(UPDATED) Kanye West recently announced via twitter that he is hiring for a new creative company. Named Donda after his late mother, the company will purportedly have 22 divisions and in his own words “Galvanize thinkers and put them in a creative space to bounce their dreams and ideas” with an aim to "pick up where Steve Jobs left off.” Kanye’s ambition certainly seems as big as his inflated ego.
The amount of projects that very successful people enter into that you never hear about again is insurmountable. People who have gained success in one arena often have a desire to widen their empire, and grow what they believe is a talent for entrepreneurship. But because they have found success in their chosen field doesn’t mean they can conquer all.
LIGHT THE FUSE
If you look at the companies that rule the world today, they grew from a small spark of an idea. They were cultivated and nurtured by individuals until they sparked the imagination of others. Kanye wants to buy all the talent he can, because he believes that is how you achieve your goals, but it is not the talented that you want to get on board, it is the people. The people who are going to use your products, the people who are going to tell their friends you need to use their product.
Facebook, Youtube and Google were not built from a highly paid think tank, but from the ground up. Google didn’t even have a proper domain name for the first year. Even MacDonald’s and Taco Bell started on a street corner, one store at a time.
When you get the brightest and best in a room together, as Kanye obviously wants to do, it becomes so insular; everyone is fighting to be heard and wanting to impress everyone else. It is the people who don’t care about fame, or building the next big thing, or hanging out with the right people, the ones that actually use the product – they are people who make or break it.
KANYE GOES SOUTH
When you try and buy your way into the market you don’t become Google, you become Google +, or Bing for that matter. It just doesn’t work.

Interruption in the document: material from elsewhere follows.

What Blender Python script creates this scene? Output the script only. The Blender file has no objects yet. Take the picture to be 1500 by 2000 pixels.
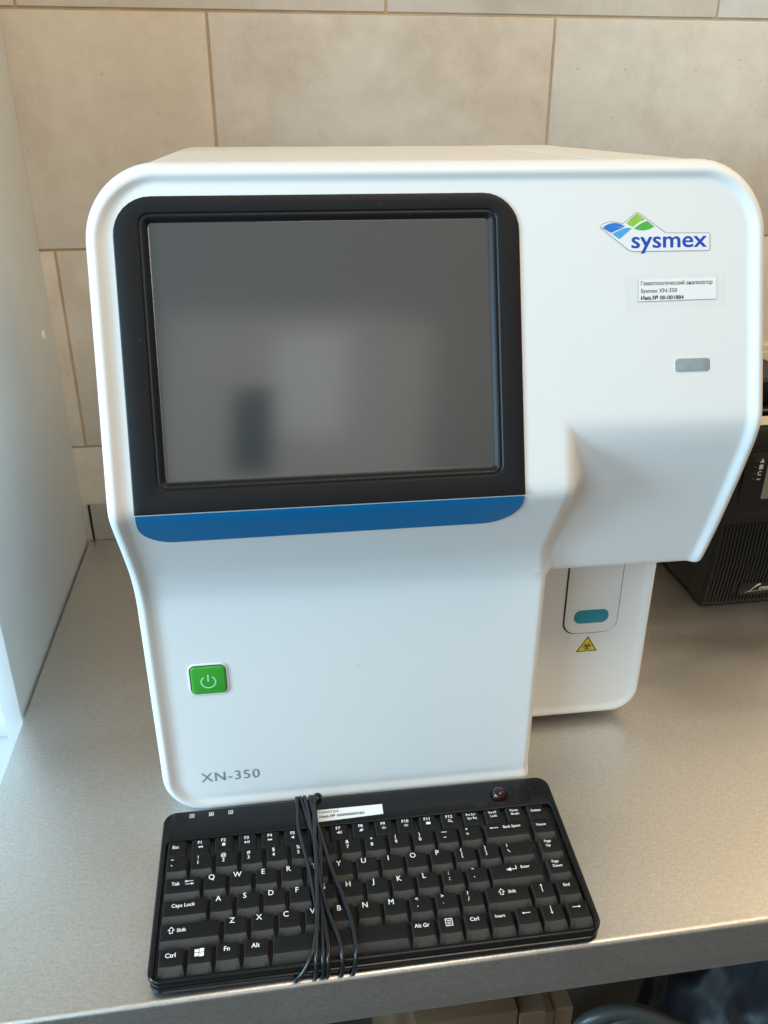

Record labels have forever tried to buy success for the bands and this is why the business has crumbled. They would sign everyone they could that resembled the current success story with the belief that with enough money thrown behind them, they would catch fire. But it is the individual’s ability that creates and nurtures the opportunity of success, not the team around it.
Look at Adele’s or Mumford and Sons success, or The Alabama Shakes – who are slowly working their way into the consciousness of the nation. They are born out of something real that resonates, not what a boardroom feels is real and will connect.
The flip side of this is Lana Del Rey, who’s daddy is a wealthy business man and obviously funded her career. When it comes to the crunch, as with her SNL performance, she can’t deliver and the people don’t subscribe. You can’t fool all the people all the time.
KNOW YOUR PLACE
Whatever your business or your musical project let it find it’s providence, its own path. If you strip it of its potential by beating every opportunity out of it before it is ready, it will be too abused and broken to succeed.
Kanye’s project will have so much capital behind it, that anything that gets even a smoldering of success will not be enough to pull it out of the hole it has already dug. Major labels used to look for a minimum of 100,000 sales before it took an act seriously, now they are cartwheeling if they get 10,000. Kanyes company is setting itself up to be just like the old corporate model, which if you haven’t noticed, doesn’t cut it anymore.
Optimism is fine and all, but sometimes realism is what connects the dots.